Dès lors, il se pourrait bien que le commissaire Daoud puisse se révéler au final être comme un double du réalisateur lui-même. Ce dernier a en effet souvent répété au cours des entretiens qui ont suivi la sortie du film qu’étant natif de cette ville, il ne pouvait s’empêcher d’y revenir, comme en proie à une sorte de sortilège autant sentimental qu’esthétique et cinématographique. Nous retrouvons cette affection sans complaisance dans le personnage principal de son film qui comme lui, n’arrive pas à se défaire de cette ville, pareille à une star (« étoile » en anglais) qui fascine, brille et guide toujours malgré son extinction.
Le réalisateur a voulu aussi montrer sans maquillage le quotidien d’une brigade. Les policiers s’activent devant nous et la camera les emboîtent pour une danse lente. Une enquête... c’est des heures de recherche, de réflexion, de tergiversation. Aux aguets, ces hommes de terrains font leur métier sans les moyens alloués. C’est chorégraphie pose le film au plus près du style documentaire et nous rappelle les tensions sociales récentes qui ont marqué le pays. Un réalisme qui laisse coi. Le spectateur est embarqué. Saisi.
Si donc ce film donne à voir toute la bassesse et le sordide d’une contemporanéité entièrement guidée par l’appât du gain – même dérisoire – et minée par l’absence d’empathie, d’espoir et de valeurs, il célèbre également l’humanité qui malgré tout résiste, et dont seule la douceur et la clairvoyance saura, en tout cas nous l’espérons, redonner la vue à des miséreux aveuglés par une vie sans horizon ni à-venir.

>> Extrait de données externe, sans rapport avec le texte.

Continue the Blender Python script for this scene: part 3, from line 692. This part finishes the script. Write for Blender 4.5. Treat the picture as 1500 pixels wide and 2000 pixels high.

La lumière que célèbre ce film est donc celle de l’Humain qui n’abandonne pas et ne fuit pas le froid ni la nuit pour le soleil, mais tisse et retisse, revenant sans cesse sur le métier les liens humains et les sentiments. Magistralement, Arnaud Desplechin remet de la foi et de la loi dans une ville et un monde dont il ne désespère pas que les hommes puissent à nouveau l’ « habiter », et ce faisant, retrouver figure humaine.